The Lord of Death Wears Knee Socks by Amy Lighthill
Since sooner or later, and likely it’ll seem sooner, you’ll be permanently vacationing in the Underworld, you ought to wander down into the bowels of the Alliance and enjoy Sarah Ruhl’s vision of what it’s going to be like down there. According to her, it’s a grey, lonely place where you can neither sleep nor remember, a kind of eternal Alzheimer’s.
But some lovers can continue to communicate between the worlds of the living and the dead, via worm or invisible mailbox, and, if the love is strong enough and the River Styx goes undrunk, even two dead folks can enjoy each other’s company forever. This funny and poignant version of the Greek myth is true to the original in one respect, however. Tragedy is its middle name, and a honeymoon in the Magic Kingdom it’s not.
What most of us recall about the original story is the literally supernatural power of lyre-player Orpheus’s love for his bride-for-a-day, Eurydice. When she dies on their wedding day, he follows her, grief-stricken, below the earth to beg for her return. His musicianship (which, strangely, goes largely unrevealed here) enchants the Underworlders, and he is granted his wish, as long as he does not turn to look at his bride on their trek aboveboard. Naturally, he fails, since we’re in the land of Chronos, who ate all his own kids rather than be felled by one as predicted by the soothsayers. When Orpheus steals a glance at his beloved, she vanishes forever, and everybody cries.

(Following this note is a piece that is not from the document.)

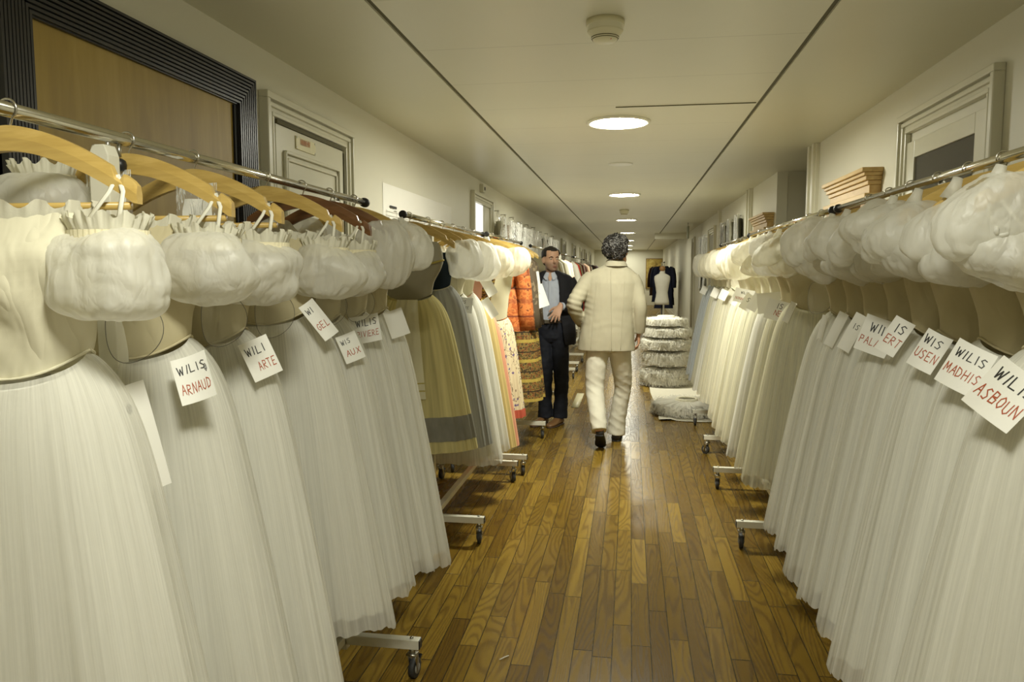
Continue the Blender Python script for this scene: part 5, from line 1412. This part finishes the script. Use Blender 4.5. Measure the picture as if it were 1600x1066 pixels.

In Ruhl’s version, Eurydice is a Junior Miss, adored by all
men. As the play began, her fey mannerisms and self-conscious baby-girl demands
seemed cloying. As the play went on, though, she grew on me-- she became more
genuine after death. Her ambivalence
toward her spouse, and her relationship with her dead father, seemed more
Oedipal than Orpheal. “Weddings are for daughters and fathers. That’s when they
stop being married to each other,” she tells the audience, almost cheerfully. This
added element layered a significant level of creepiness over the more obvious
mourning for her husband. Not for nothing do three swords impale the tattoo
heart on the program cover.
The engulfing love this father felt for his child was
heartbreakingly rendered by our own venerable stage veteran, Chris Keyser. He
had me in tears ten minutes in, when he described how he wanted to be at
Eurydice’s wedding, did a solemn, tearful, joyous little wedding march down the
aisle alone, then dropped the missive into the ‘letter box’ with palpably rueful love. When Eurydice arrives
in the drippy basement of an underworld (magnificently rendered by stage
designer Kat Conley), forgetting most of
everything, he agrees he’s the valet, and ever so tenderly, he builds her a
room to rest in, out of a ball of string. Would that every child rested in such
devotion.
Ruhl’s play is both childlike and profoundly adult. She has concocted a sweet/sour tale of love, loss and memory’s fragile power to bind us together. Pack your (empty) bag for the next world and check in—for 90 minutes, at least.